The sleek yellow and black robotic dog, crafted by Boston Dynamics, comes with a 360-degree camera, so the user can see what’s in front of it and control its movement from a distance. It “is not a weapon” according to SPPD, and doesn’t carry anything that can harm people or animals.

An high-quality intercom allows the operator to hear and speak to people standing near SPOT. And to top it off, the dog can dance, prance and even hold a beer, as shown in this year’s Super Bowl commercial.

Around the country, law enforcement’s use of Boston Dynamics’ robodogs has been followed by heavy criticism and controversy. 

In December of 2020,  the New York Police Department announced a similar “Digidog” program, echoing SPPD’s statements that their robotic dogs are also “not a weapon,” and will be used to “protect people and save lives,” reports the New York Times.

However, not long after the program launched, the dogs were used in a home invasion response, and later appeared at a public housing community, which ignited scrutiny of how exactly the department chooses to deal with poorer communities.

A few months later, after fierce backlash from critics referring to the Digidogs as “dystopian” and emblematic of the militarization of police, NYPD quietly ended the program. 

One city council member went as far as saying the Digidogs resemble the robotic dogs from the  2017 “Metalhead” episode of the Netflix series “Black Mirror.”

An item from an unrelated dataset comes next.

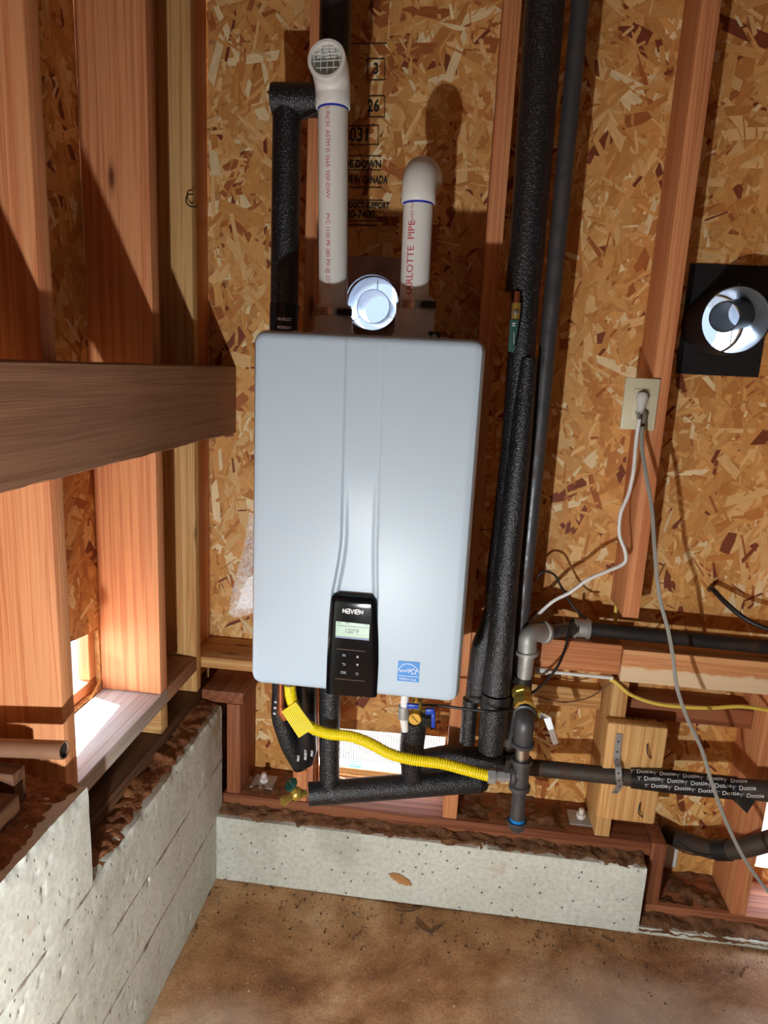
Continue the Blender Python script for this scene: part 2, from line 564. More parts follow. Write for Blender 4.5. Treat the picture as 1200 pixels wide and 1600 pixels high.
def flakes(name, rect, holes, count, fn, parent, seed, ang0=pi/2, spread=0.95):
    """The pressed wood strands on the face of a strand board, each a thin chip of its own."""
    rg = random.Random(seed)
    cols = [c for c, w in FLAKE]
    ws = [w for c, w in FLAKE]
    b = MB()
    b.uv, b.col = [], []
    u0, u1, v0, v1 = rect
    made = 0
    while made < count:
        made += 1
        cx, cy = rg.uniform(u0, u1), rg.uniform(v0, v1)
        a = ang0+rg.gauss(0, spread)
        if made > count*0.80 or rg.random() < 0.12:
            L, W = rg.uniform(0.012, 0.06), rg.uniform(0.003, 0.011)
        else:
            L, W = rg.uniform(0.045, 0.16), rg.uniform(0.007, 0.032)
        e = [rg.uniform(-0.12, 0.12)*L for _ in range(4)]
        w2 = W*rg.uniform(0.55, 1.0)
        pts = [(-L/2+e[0], -W/2), (L*0.1, -W/2*rg.uniform(0.85, 1.15)), (L/2+e[1], -w2/2), (L/2+e[2], w2/2), (-L*0.1, W/2*rg.uniform(0.85, 1.15)), (-L/2+e[3], W/2)]
        q = [(cx+x*cos(a)-y*sin(a), cy+x*sin(a)+y*cos(a)) for x, y in pts]
        if any(x < u0 or x > u1 or y < v0 or y > v1 for x, y in q): continue
        if any(inside(p, h) for h in holes for p in q+[(cx, cy)]): continue
        h = 0.0002+0.0007*(made/count)
        tl = rg.uniform(-1, 1)*0.0002
        c = rg.choices(cols, ws)[0]
        k = rg.uniform(0.90, 1.08)
        n = len(b.v)
        b.v += [fn(x, y, -h-tl*pts[i][0]/L) for i, (x, y) in enumerate(q)]
        b.f.append(tuple(range(n, n+6)))
        o1, o2 = rg.uniform(0, 50), rg.uniform(0, 50)
        b.uv += [(o1+x, o2+y) for x, y in pts]
        b.col += [(c[0]*k, c[1]*k, c[2]*k, 1)]*6
    return tag(b.build(name, M_OSB, parent), kind='stuff')


def lumber(name, parent, x0, x1, y0, y1, z0, z1, fam, bev=0.0025):
    d = (x1-x0, y1-y0, z1-z0)
    return MB().box(x0, x1, y0, y1, z0, z1, bev, 2).build(name, fam['xyz'[d.index(max(d))]], parent, smooth=40)


# ---- back wall
wb = empty('wall_back', (0.5, 0.07, 0.19), 'back wall of open studs and strand board behind the white heater', 'wall', kind='structure')
HOLES_B = [[(0.236, 0.23), (0.597, 0.23), (0.597, 0.384), (0.236, 0.376)],
           circle(0.338, 1.545, 0.064), circle(1.153, 1.527, 0.066),
           [(1.45, 0.09), (1.75, 0.09), (1.75, 0.42), (1.45, 0.42)]]
fb = lambda u, v, h: Vector((u, 0.14+h, v))
sheet('sheathing', (-0.22, XR, -0.04, TOP), HOLES_B, 0.012, fb, M_OSBB, wb)
flakes('wood_strands', (-0.09, 1.85, 0.02, 2.3), HOLES_B, 19000, fb, wb, 3)
for x in (0.195, 0.602):
    lumber('stud', wb, x, x+0.038, 0, 0.139, 0.23, TOP, FIR)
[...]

John Miller, New York Police Department’s deputy commissioner, told  NYT that the death of their Digidog  program was due to “politics, bad information and cheap sound bytes,” adding that NYPD should’ve named it “Lassie.”

But the use of terrifying robodogs by police departments isn’t the only controversy surrounding Boston Dynamics.

According to The Daily Beast, the company’s founder, former CEO, and current chairman, Marc Raibert served on the advisory board for the $500 billion futuristic city project “Neom.” The project was funded by the Saudi crown prince Mohammed Bin Salman, who notably, among many atrocities, had Washington Post journalist Jamal  Khashoggi dismembered by a hack saw in 2018.

A spokesperson for Boston Dynamics told the publication that Railbert is now longer actively working with the Saudi Arabian despot.